A calculation posted on arxiv today indicates that in Loop gravity black hole entropy
S = A/4 in general to first order and as suggested earlier does not depend on the Immirzi parameter.
Some earlier posts on this thread from back around July 2011 discussed this possibility.
Today's paper represents the first time the coefficient 1/4 has been derived in general in any type of quantum gravity. (String theory results are for very special "extremal" black holes, not what one expects to find in nature.) So if confirmed, as I expect it will be, this is a landmark paper.
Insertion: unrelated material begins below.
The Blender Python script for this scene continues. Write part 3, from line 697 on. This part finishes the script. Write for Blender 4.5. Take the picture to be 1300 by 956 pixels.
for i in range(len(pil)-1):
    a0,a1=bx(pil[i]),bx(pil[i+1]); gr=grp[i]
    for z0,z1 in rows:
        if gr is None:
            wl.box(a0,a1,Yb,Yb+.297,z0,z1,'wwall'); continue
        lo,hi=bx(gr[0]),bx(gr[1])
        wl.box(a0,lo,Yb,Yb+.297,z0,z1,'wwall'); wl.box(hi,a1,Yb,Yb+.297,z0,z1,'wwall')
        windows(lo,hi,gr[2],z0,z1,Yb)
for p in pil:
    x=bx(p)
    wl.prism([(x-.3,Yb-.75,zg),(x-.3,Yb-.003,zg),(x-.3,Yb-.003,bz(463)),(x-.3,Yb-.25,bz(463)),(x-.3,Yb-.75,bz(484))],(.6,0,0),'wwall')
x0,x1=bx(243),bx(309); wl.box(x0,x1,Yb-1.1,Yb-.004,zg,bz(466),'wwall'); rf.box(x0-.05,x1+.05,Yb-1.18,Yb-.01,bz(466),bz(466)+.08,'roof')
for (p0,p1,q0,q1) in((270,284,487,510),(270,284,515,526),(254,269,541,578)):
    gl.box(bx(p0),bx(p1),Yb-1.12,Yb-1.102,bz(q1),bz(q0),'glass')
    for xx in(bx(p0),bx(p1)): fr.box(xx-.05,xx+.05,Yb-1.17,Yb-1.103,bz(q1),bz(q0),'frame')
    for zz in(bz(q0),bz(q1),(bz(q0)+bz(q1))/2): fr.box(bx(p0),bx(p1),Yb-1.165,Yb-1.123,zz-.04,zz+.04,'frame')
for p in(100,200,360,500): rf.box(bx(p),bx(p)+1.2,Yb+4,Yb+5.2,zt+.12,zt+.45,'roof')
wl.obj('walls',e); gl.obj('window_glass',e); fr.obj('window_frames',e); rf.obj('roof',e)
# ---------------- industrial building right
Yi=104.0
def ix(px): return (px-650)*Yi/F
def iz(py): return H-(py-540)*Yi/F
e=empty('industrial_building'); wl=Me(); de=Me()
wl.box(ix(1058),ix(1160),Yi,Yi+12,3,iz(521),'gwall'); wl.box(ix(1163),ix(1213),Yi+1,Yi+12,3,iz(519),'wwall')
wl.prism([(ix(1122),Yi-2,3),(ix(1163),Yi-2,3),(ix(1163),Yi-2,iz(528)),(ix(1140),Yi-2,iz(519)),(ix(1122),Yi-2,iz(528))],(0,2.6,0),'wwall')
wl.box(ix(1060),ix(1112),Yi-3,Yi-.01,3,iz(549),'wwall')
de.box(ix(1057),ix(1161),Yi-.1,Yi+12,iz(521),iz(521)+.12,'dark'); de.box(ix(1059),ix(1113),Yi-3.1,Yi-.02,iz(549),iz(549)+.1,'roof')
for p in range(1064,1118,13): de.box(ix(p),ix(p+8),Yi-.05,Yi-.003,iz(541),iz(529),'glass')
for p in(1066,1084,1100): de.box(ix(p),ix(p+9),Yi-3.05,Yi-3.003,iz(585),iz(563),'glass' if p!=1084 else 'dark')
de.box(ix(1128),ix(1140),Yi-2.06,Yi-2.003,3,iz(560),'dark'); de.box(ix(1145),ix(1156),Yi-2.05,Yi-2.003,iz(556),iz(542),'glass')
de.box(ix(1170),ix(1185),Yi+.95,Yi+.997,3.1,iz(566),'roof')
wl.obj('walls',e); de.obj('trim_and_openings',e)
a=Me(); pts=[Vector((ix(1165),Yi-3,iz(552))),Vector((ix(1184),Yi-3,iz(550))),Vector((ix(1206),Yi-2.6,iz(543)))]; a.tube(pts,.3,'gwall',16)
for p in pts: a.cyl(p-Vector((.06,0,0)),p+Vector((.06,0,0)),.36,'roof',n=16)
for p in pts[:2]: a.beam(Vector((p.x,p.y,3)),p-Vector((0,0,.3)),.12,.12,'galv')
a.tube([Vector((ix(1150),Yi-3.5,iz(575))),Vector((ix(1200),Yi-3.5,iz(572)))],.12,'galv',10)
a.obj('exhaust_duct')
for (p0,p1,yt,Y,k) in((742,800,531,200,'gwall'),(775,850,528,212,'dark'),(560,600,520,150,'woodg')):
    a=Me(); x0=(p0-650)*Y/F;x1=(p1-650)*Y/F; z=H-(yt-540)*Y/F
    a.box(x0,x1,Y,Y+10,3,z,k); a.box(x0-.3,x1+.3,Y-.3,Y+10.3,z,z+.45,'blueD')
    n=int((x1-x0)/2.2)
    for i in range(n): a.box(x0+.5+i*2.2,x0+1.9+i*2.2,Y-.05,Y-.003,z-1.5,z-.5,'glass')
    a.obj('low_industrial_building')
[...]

There are situations in Loop gravity when one may want the Immirzi to run with scale, so it's nice not to have it nailed down to one fixed specific value. Ted Jacobson already suggested the desirability of this back in the 2007 as I recall, in a paper about LQG black holes.
So this seems to be coming about.
http://arxiv.org/abs/1204.5122
Entropy of Non-Extremal Black Holes from Loop Gravity
Eugenio Bianchi
(Submitted on 23 Apr 2012)
We compute the entropy of non-extremal black holes using the quantum dynamics of Loop Gravity. The horizon entropy is finite, scales linearly with the area A, and reproduces the Bekenstein-Hawking expression S = A/4 with the one-fourth coefficient for all values of the Immirzi parameter. The near-horizon geometry of a non-extremal black hole - as seen by a stationary observer - is described by a Rindler horizon. We introduce the notion of a quantum Rindler horizon in the framework of Loop Gravity. The system is described by a quantum surface and the dynamics is generated by the boost Hamiltonion of Lorentzian Spinfoams. We show that the expectation value of the boost Hamiltonian reproduces the local horizon energy of Frodden, Ghosh and Perez. We study the coupling of the geometry of the quantum horizon to a two-level system and show that it thermalizes to the local Unruh temperature. The derived values of the energy and the temperature allow one to compute the thermodynamic entropy of the quantum horizon. The relation with the Spinfoam partition function is discussed.
6 pages, 1 figure
Maybe there is no connection with Jacobson's earlier paper here, really. It just reminded me of it. Jacobson's paper hit my funnybone and I made one or two speculative comments about it when it came out:
https://www.physicsforums.com/showthread.php?t=178710
http://arxiv.org/abs/0707.4026
Renormalization and black hole entropy in Loop Quantum Gravity
Ted Jacobson
7 pages
(Submitted on 26 Jul 2007)
"Microscopic state counting for a black hole in Loop Quantum Gravity yields a result proportional to horizon area, and inversely proportional to Newton's constant and the Immirzi parameter. It is argued here that before this result can be compared to the Bekenstein-Hawking entropy of a macroscopic black hole, the scale dependence of both Newton's constant and the area must be accounted for. The two entropies could then agree for any value of the Immirzi parameter, if a certain renormalization property holds."
Jacobson's reference [15] is a Martin Reuter paper
[15] M. Reuter and J. M. Schwindt, “Scale-dependent metric and causal
structures in quantum Einstein gravity,” JHEP 0701, 049 (2007)
[arXiv:hep-th/0611294].
Ah! I see that Bianchi already made the connection and referred to Jacobson's 2007 paper in his conclusions section--as reference [20].